Deterministic and Stochastic Systems with State Constraints

Project Code:

PN-II-ID-PCE-2011-3-0843

Project Number:

241/05.10.2011

Principal Investigator:

Prof. Dr. Aurel RĂŞCANU

Funding Authority:

Executive Agency for Higher Education, Research, Development and Innovation Funding (UEFISCDI)

Project's Host Institution:

     
Institution Name:   "Alexandru Ioan Cuza" University, Iaşi
Faculty:   Mathematics
Address:   Carol I Blvd., No. 11, Iaşi
Telephone:   +40232 201212
Fax:   +40232 201160
E-mail:   aurel.rascanu@uaic.ro

Keywords:

 
1. Stochastic Variational Inequalities
2. Generalized Reflection
3. Stochastic Methods in PDEs
4. Optimal Control
 

Summary:

    The aim of this project is to investigate dynamical systems of deterministic and stochastic type, for which their state is constrained to remain in a given set of restrictions. Principally motivated by natural sciences, as well as financial mathematics, this subject places itself at the crossroad of several fields as stochastic analysis, control theory, PDE or convex analysis. Naturally arising in physical applications, the reflection of the dynamics at the boundary of the restriction domain is one of the possibilities to obtain state restrictions. Mathematical modelling of this phenomenon often uses variational inequalities, which will constitute the frame of our research.

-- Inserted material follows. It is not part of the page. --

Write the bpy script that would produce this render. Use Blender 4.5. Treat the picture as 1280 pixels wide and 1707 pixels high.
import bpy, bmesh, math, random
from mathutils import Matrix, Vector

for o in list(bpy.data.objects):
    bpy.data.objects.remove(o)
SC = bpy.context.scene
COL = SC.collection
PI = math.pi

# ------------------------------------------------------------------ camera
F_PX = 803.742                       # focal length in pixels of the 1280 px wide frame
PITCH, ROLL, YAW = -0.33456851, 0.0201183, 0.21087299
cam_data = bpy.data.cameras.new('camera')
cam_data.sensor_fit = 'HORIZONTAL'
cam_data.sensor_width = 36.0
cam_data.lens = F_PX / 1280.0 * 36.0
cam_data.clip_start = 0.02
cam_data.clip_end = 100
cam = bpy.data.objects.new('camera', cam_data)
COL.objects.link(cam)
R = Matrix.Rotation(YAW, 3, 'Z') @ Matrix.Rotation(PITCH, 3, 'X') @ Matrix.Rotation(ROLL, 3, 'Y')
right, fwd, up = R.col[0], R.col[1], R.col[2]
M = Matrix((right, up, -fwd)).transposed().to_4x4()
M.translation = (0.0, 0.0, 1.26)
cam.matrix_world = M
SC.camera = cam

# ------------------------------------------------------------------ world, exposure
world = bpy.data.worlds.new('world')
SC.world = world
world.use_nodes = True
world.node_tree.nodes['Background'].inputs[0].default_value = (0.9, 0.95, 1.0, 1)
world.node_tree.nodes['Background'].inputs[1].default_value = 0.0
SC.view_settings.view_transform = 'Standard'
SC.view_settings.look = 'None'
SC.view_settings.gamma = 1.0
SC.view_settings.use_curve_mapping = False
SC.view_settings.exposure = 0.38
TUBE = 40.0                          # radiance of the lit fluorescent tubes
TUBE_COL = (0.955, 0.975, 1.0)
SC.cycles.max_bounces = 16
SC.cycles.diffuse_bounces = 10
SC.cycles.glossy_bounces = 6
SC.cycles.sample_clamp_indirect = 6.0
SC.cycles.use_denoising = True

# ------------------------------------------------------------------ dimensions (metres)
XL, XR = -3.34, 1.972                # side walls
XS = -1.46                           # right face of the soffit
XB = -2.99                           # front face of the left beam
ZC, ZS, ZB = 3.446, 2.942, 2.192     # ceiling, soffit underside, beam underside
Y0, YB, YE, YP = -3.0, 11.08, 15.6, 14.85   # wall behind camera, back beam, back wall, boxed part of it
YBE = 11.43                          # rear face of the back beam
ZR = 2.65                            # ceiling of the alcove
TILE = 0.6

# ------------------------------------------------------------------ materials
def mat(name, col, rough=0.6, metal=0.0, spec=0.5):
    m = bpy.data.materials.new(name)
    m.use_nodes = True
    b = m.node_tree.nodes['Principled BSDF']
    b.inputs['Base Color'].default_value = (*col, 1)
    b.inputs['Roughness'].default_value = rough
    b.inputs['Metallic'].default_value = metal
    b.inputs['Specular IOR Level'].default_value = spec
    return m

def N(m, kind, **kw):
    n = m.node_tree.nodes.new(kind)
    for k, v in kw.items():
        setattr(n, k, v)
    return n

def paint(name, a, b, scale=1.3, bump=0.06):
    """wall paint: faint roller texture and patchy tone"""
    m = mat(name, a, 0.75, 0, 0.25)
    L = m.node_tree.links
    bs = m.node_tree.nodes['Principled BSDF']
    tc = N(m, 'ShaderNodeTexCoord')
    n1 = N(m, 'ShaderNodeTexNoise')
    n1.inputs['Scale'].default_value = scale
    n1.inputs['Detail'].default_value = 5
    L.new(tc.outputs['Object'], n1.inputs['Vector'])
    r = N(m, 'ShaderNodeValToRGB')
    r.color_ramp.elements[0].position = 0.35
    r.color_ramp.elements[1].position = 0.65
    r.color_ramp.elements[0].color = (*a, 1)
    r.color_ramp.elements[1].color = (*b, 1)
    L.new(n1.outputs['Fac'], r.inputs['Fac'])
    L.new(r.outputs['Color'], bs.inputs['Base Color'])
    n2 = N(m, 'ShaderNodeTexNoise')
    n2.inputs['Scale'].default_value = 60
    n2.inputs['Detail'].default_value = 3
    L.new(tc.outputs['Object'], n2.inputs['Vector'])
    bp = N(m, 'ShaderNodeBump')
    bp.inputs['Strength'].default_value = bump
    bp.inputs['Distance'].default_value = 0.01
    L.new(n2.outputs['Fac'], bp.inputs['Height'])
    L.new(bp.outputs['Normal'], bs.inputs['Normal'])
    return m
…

Another research topic consists in controlling the dynamics of stochastic system in order to minimize some cost functional. Therefore, our aim is to find sufficient and necessary conditions for the existence of an optimal control. This project will lead to new results on some problems such as a existence theory for (backward) stochastic variational inequalities(SVI), with normal and oblique reflection; numerical methods and optimization related to SVI; necessary and sufficient conditions for the optimality of controlled SVI; connection with state constraints PDE. We have designed this project on differential equations with state restrictions since this field enjoys great interest in contemporary mathematical research.